To detect the latest attack methods, you need the latest signatures (although I've been surprised at how often a generic signature will draw my attention to a new kind of attack that does not have its own rule). As a result, it is important to keep the rules as up to date as is reasonable. I stick to a schedule of updating the entire rule set once every two weeks. I do create my own rules for new threats that spring up in the interim period between updates (these are stored in the local.rules file). To keep up to date on the latest rules and threats, I closely follow the snort-sigs mailing list and some of the major security web sites. CERT and SANS very often include Snort rules with their security bulletins for newly discovered threats.
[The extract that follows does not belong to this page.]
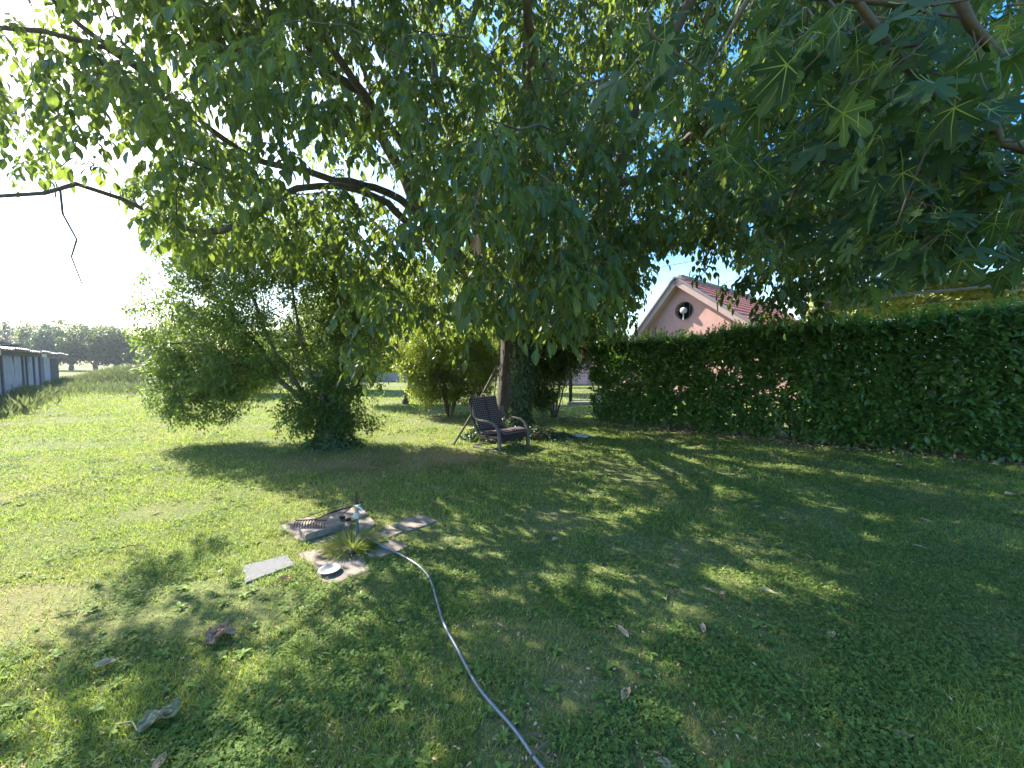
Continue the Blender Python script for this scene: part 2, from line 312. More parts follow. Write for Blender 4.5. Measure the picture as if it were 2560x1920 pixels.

Another potential issue that arises when you use the catalog of signatures as your primary detection method is that the bad guys have access to the catalog, too. They can craft their attacks so as not to trigger the signature catalog (sometimes this is quite difficult, since an attack may trigger multiple types of rules). As we discussed in Chapter 4, one of the strategies of attackers is to flood an IDS with packets that will trigger alerts, either hiding their actual attack in the noise or simply overwhelming the IDS sensors. Snort copes with these attacks by using the stream4 preprocessor.

All in all, given the ease of use, cost, and balance of strengths and weaknesses, Snort is usually a valuable component for a defense-in-depth strategy for network security.